On Jan 23, 2017, at 6:25 PM, Junker, Gregory < email@hidden> wrote: In lieu of that, the problem I am seeing is that we DYLD_INSERT_LIBRARIES (that successfully employs the standard interposing attributes) a small shim into the target process, which checks to see if another shim should be loaded. If so, that second shim is dlopen()'ed into the process, but none of the interposed functions in that library are ever invoked. I need to figure out why the second library's interposing doesn't work (hence the desire to debug through the dyld library). If anyone with intimate knowledge of the dynamic loaded in MacOS can help, I'm fine with not having to build the dyld library (but these build issues still should be sorted).
To clarify: 1. You have a process that defines and calls some functions F1() and F2(). 2. You have a library shim1.dylib that uses __DATA,__interpose to interpose F1(). 3. You have a second library shim2.dylib that uses __DATA,__interpose to interpose F2(). 4. You use DYLD_INSERT_LIBRARIES to load shim1.dylib.

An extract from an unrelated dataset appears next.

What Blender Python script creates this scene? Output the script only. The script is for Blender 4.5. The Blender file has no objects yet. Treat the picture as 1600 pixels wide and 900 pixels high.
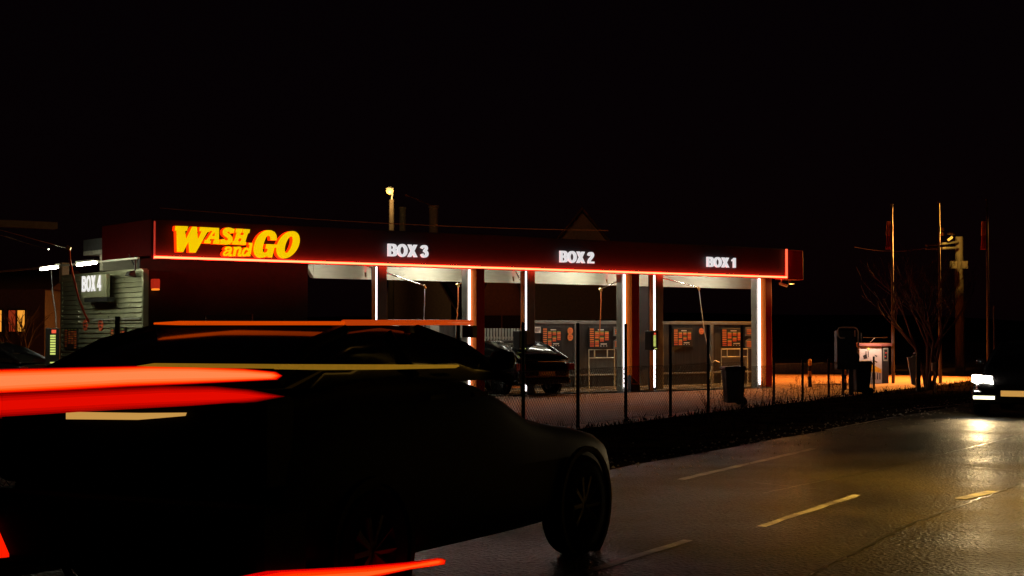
import bpy, bmesh, math, random
from mathutils import Vector, Matrix
from mathutils.geometry import tessellate_polygon
random.seed(7)
S = bpy.context.scene
COL = S.collection
F = 2400.0
PHI = math.atan(72/2400)
CAMZ = 1.6
# ------------------------------------------------------------------ camera, sky, exposure
cd = bpy.data.cameras.new('camera'); cam = bpy.data.objects.new('camera', cd); COL.objects.link(cam)
cam.location = (0, 0, CAMZ); cam.rotation_euler = (math.pi/2+PHI, 0, 0)
cd.sensor_width = 36; cd.lens = 36*F/1600; cd.clip_start = .1; cd.clip_end = 3000
S.camera = cam
S.view_settings.view_transform = 'Standard'; S.view_settings.look = 'None'
S.view_settings.exposure = 0; S.view_settings.gamma = 1; S.view_settings.use_curve_mapping = False
W = bpy.data.worlds.new('World'); S.world = W; W.use_nodes = True
nt = W.node_tree; bg = nt.nodes['Background']
sky = nt.nodes.new('ShaderNodeTexSky'); sky.sky_type = 'NISHITA'; sky.sun_disc = False
sky.sun_elevation = math.radians(-3); sky.sun_rotation = math.radians(20)
mx = nt.nodes.new('ShaderNodeMix'); mx.data_type = 'RGBA'; mx.blend_type = 'MULTIPLY'; mx.inputs[0].default_value = 1
nt.links.new(sky.outputs[0], mx.inputs[6]); mx.inputs[7].default_value = (.75, .26, .42, 1)
ad = nt.nodes.new('ShaderNodeMix'); ad.data_type = 'RGBA'; ad.blend_type = 'ADD'; ad.inputs[0].default_value = 1
nt.links.new(mx.outputs[2], ad.inputs[6]); ad.inputs[7].default_value = (.32, .12, .22, 1)      # faint town glow
nt.links.new(ad.outputs[2], bg.inputs[0]); bg.inputs[1].default_value = .0028
S.cycles.use_denoising = True
S.cycles.max_bounces = 6
S.cycles.sample_clamp_indirect = 4

# ------------------------------------------------------------------ geometry helpers
def ray(x, y):
    u = (x-800)/F; v = (450-y)/F
    return Vector((u, math.cos(PHI)-v*math.sin(PHI), v*math.cos(PHI)+math.sin(PHI)))
def at_depth(x, y, Y):
    d = ray(x, y); k = Y/d.y
    return Vector((d.x*k, Y, CAMZ+d.z*k))
def on_ground(x, y, z=0):
    d = ray(x, y); k = (z-CAMZ)/d.z
    return Vector((d.x*k, d.y*k, z))
def on_plane(x, y, P, n):
    d = ray(x, y); c = Vector((0, 0, CAMZ)); k = (Vector(P)-c).dot(n)/d.dot(n)
    return c+d*k

B0 = Vector((7.33, 45.7, 0)); D1 = Vector((.8005, .5993, 0)).normalized(); D2 = Vector((-D1.y, D1.x, 0)); BYAW = math.atan2(D1.y, D1.x)
def bl(x, y, d=0):                      # point of the photo measured on the building plane at depth d: (s, z)
    p = on_plane(x, y, B0+D2*d, D2)-B0
    return p.dot(D1), p.z
def bs(x, y, s):                        # the same on a cross plane: (d, z)
    p = on_plane(x, y, B0+D1*s, D1)-B0
    return p.dot(D2), p.z
FR = Vector((.48, .877, 0)).normalized(); FN = Vector((FR.y, -FR.x, 0)); FP = Vector((3.09, 30, 0))
def rd(t, o, z=0):                      # road frame: t along, o outward from the fence line
    p = FP+FR*t+FN*o; return Vector((p.x, p.y, z))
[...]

Its interposition of calls to F1() works. 5. You call dlopen() to load shim2.dylib. Its interposition of calls to F2() does not work.
This behavior is expected. An interposition using __DATA,__interpose only works when the original function definition and the interposed definition are loaded at the same time. In the arrangement above the interposition in shim2.dylib is too late. The original function was already loaded - at launch - so the interposition at dlopen time can't touch it.
There is a function dyld_dynamic_interpose() that may do what you want. It can rebind function call sites that have already been bound. It is less complete than __DATA,__interpose, however. If some other code has already run and saved a function pointer to the original definition then nothing in dyld can prevent the old implementation from being called through that function pointer.